### Goal
Your task is to transcribe, without alteration, the lines from the top of the material below through the line bearing "R = math.radians", inclusive.

### Supplied information
────────────────

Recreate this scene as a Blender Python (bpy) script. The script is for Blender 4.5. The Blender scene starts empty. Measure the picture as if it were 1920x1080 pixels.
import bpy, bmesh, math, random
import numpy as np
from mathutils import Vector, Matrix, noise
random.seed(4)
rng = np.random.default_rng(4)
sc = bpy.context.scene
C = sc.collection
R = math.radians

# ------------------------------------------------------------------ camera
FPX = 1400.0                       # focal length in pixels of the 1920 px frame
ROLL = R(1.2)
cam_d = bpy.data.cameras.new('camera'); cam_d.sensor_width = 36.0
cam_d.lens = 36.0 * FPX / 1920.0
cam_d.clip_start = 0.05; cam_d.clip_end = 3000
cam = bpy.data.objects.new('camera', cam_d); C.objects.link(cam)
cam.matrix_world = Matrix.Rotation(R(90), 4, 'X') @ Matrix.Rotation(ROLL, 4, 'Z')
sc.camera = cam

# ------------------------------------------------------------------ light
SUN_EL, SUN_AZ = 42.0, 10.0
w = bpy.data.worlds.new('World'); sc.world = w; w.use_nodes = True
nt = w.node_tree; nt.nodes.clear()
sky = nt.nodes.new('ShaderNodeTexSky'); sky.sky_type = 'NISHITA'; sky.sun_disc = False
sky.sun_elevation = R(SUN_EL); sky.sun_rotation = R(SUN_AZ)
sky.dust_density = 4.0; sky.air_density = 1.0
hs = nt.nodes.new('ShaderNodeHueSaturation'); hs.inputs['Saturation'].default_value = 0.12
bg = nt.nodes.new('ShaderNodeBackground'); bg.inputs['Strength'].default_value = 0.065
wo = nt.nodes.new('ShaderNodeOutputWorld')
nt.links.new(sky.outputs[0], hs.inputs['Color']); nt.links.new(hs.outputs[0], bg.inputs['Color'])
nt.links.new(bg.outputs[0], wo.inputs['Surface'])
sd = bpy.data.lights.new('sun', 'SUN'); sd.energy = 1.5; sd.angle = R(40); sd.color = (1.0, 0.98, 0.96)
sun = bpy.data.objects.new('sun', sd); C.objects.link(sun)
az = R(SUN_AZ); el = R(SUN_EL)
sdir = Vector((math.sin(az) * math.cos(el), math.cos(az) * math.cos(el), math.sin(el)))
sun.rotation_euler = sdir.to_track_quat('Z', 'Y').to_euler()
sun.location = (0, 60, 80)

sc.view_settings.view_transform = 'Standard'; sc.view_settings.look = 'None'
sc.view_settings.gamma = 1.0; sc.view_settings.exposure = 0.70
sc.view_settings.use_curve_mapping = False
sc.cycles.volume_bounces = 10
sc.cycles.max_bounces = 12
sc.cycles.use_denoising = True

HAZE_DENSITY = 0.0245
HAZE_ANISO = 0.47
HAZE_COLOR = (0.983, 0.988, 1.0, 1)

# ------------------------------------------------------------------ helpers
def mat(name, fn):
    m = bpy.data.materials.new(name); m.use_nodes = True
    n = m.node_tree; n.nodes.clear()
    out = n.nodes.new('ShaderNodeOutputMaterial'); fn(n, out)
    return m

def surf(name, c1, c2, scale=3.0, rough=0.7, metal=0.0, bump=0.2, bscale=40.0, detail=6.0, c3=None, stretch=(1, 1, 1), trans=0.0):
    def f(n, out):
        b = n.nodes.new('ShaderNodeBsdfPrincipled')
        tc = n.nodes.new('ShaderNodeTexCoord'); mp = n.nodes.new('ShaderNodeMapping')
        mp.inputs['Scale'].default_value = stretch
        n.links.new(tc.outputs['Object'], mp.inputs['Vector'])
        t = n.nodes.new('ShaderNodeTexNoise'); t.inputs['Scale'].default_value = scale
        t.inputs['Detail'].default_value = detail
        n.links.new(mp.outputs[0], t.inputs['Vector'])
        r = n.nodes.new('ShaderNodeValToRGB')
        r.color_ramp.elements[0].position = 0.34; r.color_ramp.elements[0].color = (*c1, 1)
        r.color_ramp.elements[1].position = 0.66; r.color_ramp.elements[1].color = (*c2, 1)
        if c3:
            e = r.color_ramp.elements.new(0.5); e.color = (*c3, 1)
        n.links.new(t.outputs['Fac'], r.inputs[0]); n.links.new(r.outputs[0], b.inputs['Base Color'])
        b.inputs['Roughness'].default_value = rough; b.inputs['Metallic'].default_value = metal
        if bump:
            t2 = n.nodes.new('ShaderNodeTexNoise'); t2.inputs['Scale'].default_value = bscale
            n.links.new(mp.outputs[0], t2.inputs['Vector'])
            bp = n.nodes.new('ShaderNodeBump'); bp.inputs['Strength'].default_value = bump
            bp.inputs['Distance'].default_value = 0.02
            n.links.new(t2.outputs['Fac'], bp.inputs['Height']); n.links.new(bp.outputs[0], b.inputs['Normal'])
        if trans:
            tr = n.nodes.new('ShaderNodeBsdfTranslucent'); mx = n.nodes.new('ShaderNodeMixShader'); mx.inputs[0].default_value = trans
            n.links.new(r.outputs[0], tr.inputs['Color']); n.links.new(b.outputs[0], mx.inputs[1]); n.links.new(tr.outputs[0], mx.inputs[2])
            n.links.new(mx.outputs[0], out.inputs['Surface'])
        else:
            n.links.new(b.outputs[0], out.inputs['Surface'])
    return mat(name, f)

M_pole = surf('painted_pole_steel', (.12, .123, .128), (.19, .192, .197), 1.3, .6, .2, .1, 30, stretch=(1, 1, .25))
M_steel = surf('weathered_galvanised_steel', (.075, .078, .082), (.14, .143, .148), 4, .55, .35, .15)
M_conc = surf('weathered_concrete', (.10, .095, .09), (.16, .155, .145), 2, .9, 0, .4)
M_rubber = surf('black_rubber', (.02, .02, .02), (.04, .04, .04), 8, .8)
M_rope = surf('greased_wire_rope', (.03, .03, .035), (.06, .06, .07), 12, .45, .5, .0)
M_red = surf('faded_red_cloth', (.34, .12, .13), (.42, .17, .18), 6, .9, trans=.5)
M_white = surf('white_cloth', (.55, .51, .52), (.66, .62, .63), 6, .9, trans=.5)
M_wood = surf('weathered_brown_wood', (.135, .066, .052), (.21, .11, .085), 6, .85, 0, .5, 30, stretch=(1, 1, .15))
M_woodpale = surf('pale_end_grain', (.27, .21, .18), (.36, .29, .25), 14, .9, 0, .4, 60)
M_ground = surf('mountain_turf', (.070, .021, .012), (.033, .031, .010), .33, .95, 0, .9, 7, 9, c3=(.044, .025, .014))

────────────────

### Exercise response
Recreate this scene as a Blender Python (bpy) script. The script is for Blender 4.5. The Blender scene starts empty. Measure the picture as if it were 1920x1080 pixels.
import bpy, bmesh, math, random
import numpy as np
from mathutils import Vector, Matrix, noise
random.seed(4)
rng = np.random.default_rng(4)
sc = bpy.context.scene
C = sc.collection
R = math.radians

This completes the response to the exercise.